In Turkey, the urban bourgeoisie are ideologically committed to democracy but unfortunately cannot gather anything near a majority. Even the military, which the urban elite hated due to their instinctual animus towards all things martial and nationalistic, used to have enough power to keep the nation safe from the Islamist hordes. But after years of purges of secular-leaning officers, it is an open question whether the Army has the wherewithal to halt the implacably slow but relentless Islamic creep in Turkey. Because while the Islamists may disdain democracy, after all the word of God is never to be compromised by a majority vote; it is a very useful tool for them, since there is no denying that they do have the rural masses on their side which gives them a majority in any election.
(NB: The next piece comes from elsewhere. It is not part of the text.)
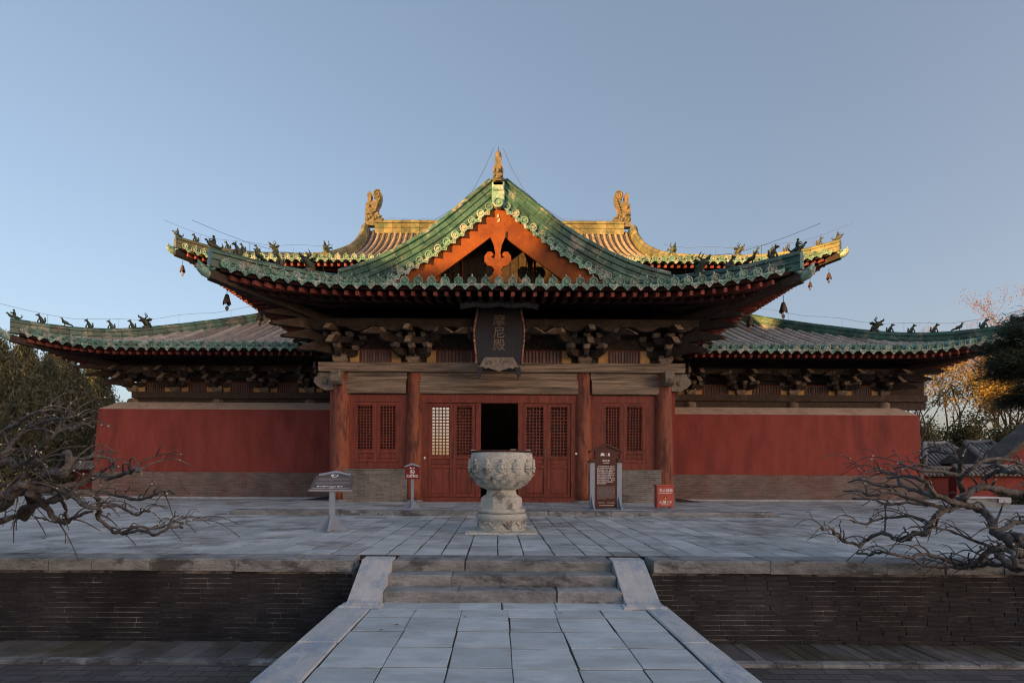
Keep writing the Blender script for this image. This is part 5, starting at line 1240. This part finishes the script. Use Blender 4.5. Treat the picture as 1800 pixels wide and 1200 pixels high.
# pine bough at the right edge
px, py = 14.55, 14.2
o = thing('pine_tree', 'dark pine reaching in from the right edge before the eave', 'tree', (px, py, -.05)); g = random.Random(4)
m = MB(); m.tube([(0,0,0),(.1,.1,2.5),(.05,0,5),(0,0,7)], [.22,.18,.12,.04], 9); part('trunk', m, M_['trunk'], o, T(px,py,-.05))
pm = MB(); bm = MB()
for (z, L, A) in ((4.55,1.95,3.05),(4.2,2.0,3.25),(3.9,1.75,3.0),(3.55,1.5,3.4),(3.3,1.3,2.9),(4.9,1.8,3.3),(5.3,1.2,3.0),(4.3,1.5,2.5),(4.0,1.4,.5),(4.8,1.3,1.2),(3.7,1.5,4.2),(4.6,1.5,4.8)):
    d = V((math.cos(A), math.sin(A), .12)); q = [V((0,0,z-.3)), V((0,0,z-.3))+d*L*.5+V((0,0,.1)), V((0,0,z-.3))+d*L+V((0,0,-.1))]; bm.tube(smooth(q,3), [.05,.045,.04,.03,.025,.02,.012], 5)
    for k in range(2600):
        f = g.random()**.55; c = q[0].lerp(q[2], f) + V((0,0,.1*math.sin(f*3)))
        p = c + V((g.gauss(0,.17),g.gauss(0,.17),g.gauss(0,.10))); e = V((g.gauss(0,1)-.3,g.gauss(0,1),g.gauss(0,1)+.2)).normalized(); t = e.orthogonal().normalized()*.009; p2 = p+e*.17
        pm.add([p-t,p+t,p2+t*.5,p2-t*.5],[(0,1,2,3)])
part('branch', bm, M_['trunk'], o, T(px,py,-.05)); part('crown', pm, M_['pine'], o, T(px,py,-.05))
# ------------------------------------------------------------------ side buildings
def tiled_wall(x0, x1, y, z, label, cat='wall', name='courtyard_wall', th=.5):
    w = thing(name, label, cat, ((x0+x1)/2, y, 0)); m = MB(); m.box(x0, x1, y, y+th, -.06, z); part('wall_body', m, M_['wall'], w)
    m = MB(); cy = y+th/2; m.prism([(cy-.55,z-.0),(cy-.53,z+.06),(cy,z+.42),(cy+.53,z+.06),(cy+.55,z+.0)], x0, x1, 'x'); cap = part('tile_cap', m, M_['pan'], w)
    x = x0+.1; jm = MB(); k = 0
    while x < x1:
        q = MB(); q.tube([(x, cy-.58, z+.05),(x, cy-.3, z+.22),(x, cy-.02, z+.44)], .065, 6); part('cover_tile', q, M_['grey'], cap); x += .22; k += 1
    m = MB(); m.tube([(x0, cy, z+.48),(x1, cy, z+.48)], .10, 8); part('ridge', m, M_['grey'], cap); return w
def low_hall(x0, x1, y0, y1, ze, zr, label, hip=1.2):
    b = thing('side_building', label, 'building', ((x0+x1)/2, (y0+y1)/2, 0)); m = MB(); m.box(x0+.6, x1-.6, y0+.6, y1-.6, -.06, ze-.05); part('wall', m, M_['wall'], b)
    cy = (y0+y1)/2; m = MB(); m.add([(x0,y0,ze),(x1,y0,ze),(x1,y1,ze),(x0,y1,ze),(x0+hip,cy,zr),(x1-hip,cy,zr)], [(0,1,5,4),(1,2,5),(2,3,4,5),(3,0,4),(3,2,1,0)]); rf = part('roof', m, M_['pan'], b)
    x = x0+.2
    while x < x1-.1:
        f = 1.; 
        if x < x0+hip: f = max(.08,(x-x0)/hip)
        if x > x1-hip: f = max(.08,(x1-x)/hip)
        q = MB(); q.tube([(x, y0-.04, ze+.05),(x, y0+(cy-y0)*f, ze+(zr-ze)*f+.05)], .075, 6); part('tile_row', q, M_['grey'], rf); x += .27
    for a, c in (((x0,y0,ze),(x0+hip,cy,zr)),((x1,y0,ze),(x1-hip,cy,zr)),((x0+hip,cy,zr),(x1-hip,cy,zr))):
        q = MB(); q.tube([V(a)+V((0,0,.12)), V(a).lerp(V(c),.5)+V((0,0,.08)), V(c)+V((0,0,.14))], .13, 7); part('ridge', q, M_['grey'], rf)
    return b
a = P(1618, 820, 34); low_hall(a.x+.3, a.x+4.6, 34, 38, 1.45, 3.0, 'low grey hip roofed building just right of the hall wall', 1.5)
a = P(1722, 820, 32); low_hall(a.x-.6, a.x+1.6, 31, 34.4, 1.75, 2.9, 'small gate roof with steep grey tiles behind the bare tree', .35)
a = P(1668, 800, 47); low_hall(a.x-4, a.x+14, 47, 53, 1.5, 2.9, 'long grey roofed building far behind the right trees', 1.)
a = P(1682, 830, 27); tiled_wall(a.x, a.x+9, 27, 1.05, 'red courtyard wall with grey tile cap at the right edge')
a = P(1612, 830, 33); tiled_wall(a.x-1.5, a.x+4.4, 31.6, 1.0, 'short red wall between the hall corner and the gate roof')
a = P(1762, 812, 30); c_ = P(1812, 772, 30); b = thing('gable_house', 'red gabled house with dark sloping verge at the right edge', 'building', (c_.x+2, 31, 0))
sl3 = (c_.z-a.z)/(c_.x-a.x); xr = c_.x+3.0; zr = c_.z+3.0*sl3
m = MB(); m.prism([(a.x+.4,-.06),(2*xr-a.x-.4,-.06),(2*xr-a.x-.4,a.z-.1),(xr,zr-.25),(a.x+.4,a.z-.1)], 30.4, 31.9); part('wall', m, M_['wall'], b)
m = MB(); m.prism([(a.x-.2,a.z-.32),(xr,zr-.2),(2*xr-a.x+.2,a.z-.32),(2*xr-a.x+.2,a.z-.0),(xr,zr+.2),(a.x-.2,a.z-.0)], 30.1, 31.6); part('roof', m, M_['pan'], b)
p = P(-30, 830, 36); tiled_wall(p.x-8, -17.6, 34, 1.1, 'low red wall behind the left bare tree')
# stone stub and hedge at the right end of the terrace
x0, x1 = P(1690, 900, 19.5).x, P(1768, 900, 19.5).x
b = thing('stone_parapet', 'pale stone parapet end at the right side of the terrace', 'parapet', ((x0+x1)/2, 19.5, 0))
m = MB(); m.slab(x0, x1, 19.3, 19.75, -.05, .16, c=.02); part('base', m, M_['coping'], b); m = MB(); m.slab(x0+.05, x1-.4, 19.36, 19.7, .16, .30); part('panel', m, M_['coping'], b)
m = MB(); m.slab(x1-.42, x1, 19.3, 19.75, .161, .34, c=.03); part('end_post', m, M_['kerb'], b); m = MB(); m.slab(x0-.03, x1-.41, 19.28, 19.78, .301, .36, c=.02); part('cap', m, M_['kerb'], b)
hx = P(1772, 900, 21).x; b = MB(); g = random.Random(2)
leaf_cards(b, [V((hx+3+g.uniform(-3,3), 21.3+g.uniform(-.4,.4), g.uniform(-.05,.5))) for _ in range(9000)], .09, g); o = link('hedge', b.mesh('hedge', M_['hedge'])); tag(o, 'clipped dark green hedge at the far right of the terrace', 'hedge')
# ------------------------------------------------------------------ unseen west hall and tower, added and sized to shade the court at sunset
wr = thing('west_shade_hall', 'unseen long grey roofed hall added on the west to shade the court', 'building', (-44, 1, 0))
m = MB(); m.box(-48, -42, -22.0, 24, -1.1, 5.2); part('wall', m, M_['wall'], wr)
m = MB(); m.prism([(-50,5.0),(-40,5.0),(-40,5.3),(-45,11.9),(-50,5.3)], -22.4, 25); part('roof', m, M_['grey'], wr)
wt = thing('west_shade_tower', 'unseen tall tower with a grey gabled roof, added to shade the right wing', 'building', (-45, -43, 0))
m = MB(); m.box(-49, -41, -62, -23.6, -1.1, 9.0); part('wall', m, M_['wall'], wt)
m = MB(); m.prism([(-51,8.8),(-39,8.8),(-39,9.2),(-45,15.4),(-51,9.2)], -64, -22.5); part('roof', m, M_['grey'], wt)
m = MB(); g = random.Random(8); pts = []
for _ in range(22): pts.append(V((g.uniform(-9,9), g.uniform(7.6,14), .012)))
for _ in range(4): pts.append(V((g.uniform(-1.4,1.6), g.uniform(3.6,6.2), -.388)))
for p in pts:
    A = g.uniform(0,6.3); s = g.uniform(.02,.045); e = V((math.cos(A),math.sin(A),0)); f = V((-e.y,e.x,0))*.45; up_ = V((0,0,g.uniform(.002,.012)))
    m.add([p-e*s, p-f*s+up_, p+e*s, p+f*s+up_*.5], [(0,1,2,3)])
o = link('fallen_leaves', m.mesh('fallen_leaves', M_['trunk'])); tag(o, 'few dry brown leaves scattered over the paving', 'leaves'); o['kind'] = 'stuff'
The Turkish bourgeoisie have finally awakened but now it is way too late for them. They are attempting a counterrevolution, a Turkish Fall, an attempt to go back to a cosmopolitan secular society. I have several close friends there so I am rooting for them but the realist inside me says they are doomed because in the end they stand for nothing much more than an enlightened Western lifestyle but that’s not something they will get many peasants majority to vote for. And that’s conditioned on the rather naive assumption that the Army has enough secular officers to force the Islamists to relinquish power the day they do lose a vote. As things stand, why would military risk everything to save a few ungrateful Turkish Bourgeoisie? They might be better off just hunkering down and getting with the Islamist program.
For several years I’ve worked alongside Turkish construction companies. In the early ‘00s Turkish companies were enthusiastically looking to break into the first world markets; often in association with German companies. In recent years, especially after their EU dreams were dashed, attention returned to more realistic second world goals, especially Russia, where they are very competitive. And in turn, politically they are dropping the liberal facade and are turning back to Putin-inspired second world authoritarianism as well.
The only leverage the revolting urban bourgeoisie have in Turkey is their value to the economy. But in a second world society, obedience to ruling elites counts more than being able to create an internet start-up or writing an essay on feminist legal theory. So in the coming months many of the demonstrators will start to emigrate, especially as the internal security forces start examining Facebook and Twitter accounts. And as these left-leaning liberal Turkish professionals resettle in Europe’s glamorous cities, perhaps they will be able to warn their European co-Bourgeoisie about what is coming down the road in a decade or two in the old continent’s cities as well.